On Friday, six students and graduates of Lancaster University were convicted of aggravated trespass. Their crime was to have entered a lecture theatre and handed out leaflets to the audience. Staff at the university were meeting people from BAE Systems, Rolls-Royce, Shell, the Carlyle Group, GlaxoSmithKline, DuPont, Unilever and Diageo, to learn how to “commercialise university research”. The students were hoping to persuade the researchers not to sell their work. They were in the theatre for three minutes. As the judge conceded, they tried neither to intimidate anyone nor to stop the conference from proceeding.

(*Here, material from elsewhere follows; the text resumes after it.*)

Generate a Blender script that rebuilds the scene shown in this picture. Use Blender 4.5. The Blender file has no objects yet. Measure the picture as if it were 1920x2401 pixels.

They were prosecuted under the 1994 Criminal Justice Act, passed when Michael Howard was the Conservative home secretary. But the university was able to use it only because Labour amended the act in 2003 to ensure that it could be applied anywhere, rather than just “in the open air”.

And:

Had Mr Wolfgang said “nonsense” twice during the foreign secretary’s speech, the police could have charged him under the Protection from Harassment Act 1997. Harassment, the act says, “must involve conduct on at least two occasions … conduct includes speech”. Parliament was told that its purpose was to protect women from stalkers, but the first people to be arrested were three peaceful protesters. Since then it has been used by the arms manufacturer EDO to keep demonstrators away from its factory gates, and by Kent police to arrest a woman who sent an executive at a drugs company two polite emails, begging him not to test his products on animals. In 2001 the peace campaigners Lindis Percy and Anni Rainbow were prosecuted for causing “harassment, alarm or distress” to American servicemen at the Menwith Hill military intelligence base in Yorkshire, by standing at the gate holding the Stars and Stripes and a placard reading “George W Bush? Oh dear!” In Hull a protester was arrested under the act for “staring at a building”.

And:


But the law that has proved most useful to the police is the one under which Mr Wolfgang was held: section 44 of the Terrorism Act 2000. This allows them to stop and search people without the need to show that they have “reasonable suspicion” that a criminal offence is being committed. They have used it to put peaceful protesters through hell. At the beginning of 2003, demonstrators against the impending war with Iraq set up a peace camp outside the military base at Fairford in Gloucestershire, from which US B52s would launch their bombing raids. Every day - sometimes several times a day - the protesters were stopped and searched under section 44. The police, according to a parliamentary answer, used the act 995 times, though they knew that no one at the camp was a terrorist. The constant harassment and detention pretty well broke the protesters’ resolve. Since then the police have used the same section to pin down demonstrators outside the bomb depot at Welford in Berkshire, at the Atomic Weapons Establishment at Aldermaston, at Menwith Hill and at the annual arms fair in London’s Docklands.

Note that Walter Wolfgang was thrown out of the recent Labour party conference for shouting “nonsense” during a ministerial speech and then had Terrorism Act 2000 used against him to prevent him re-entering the conference.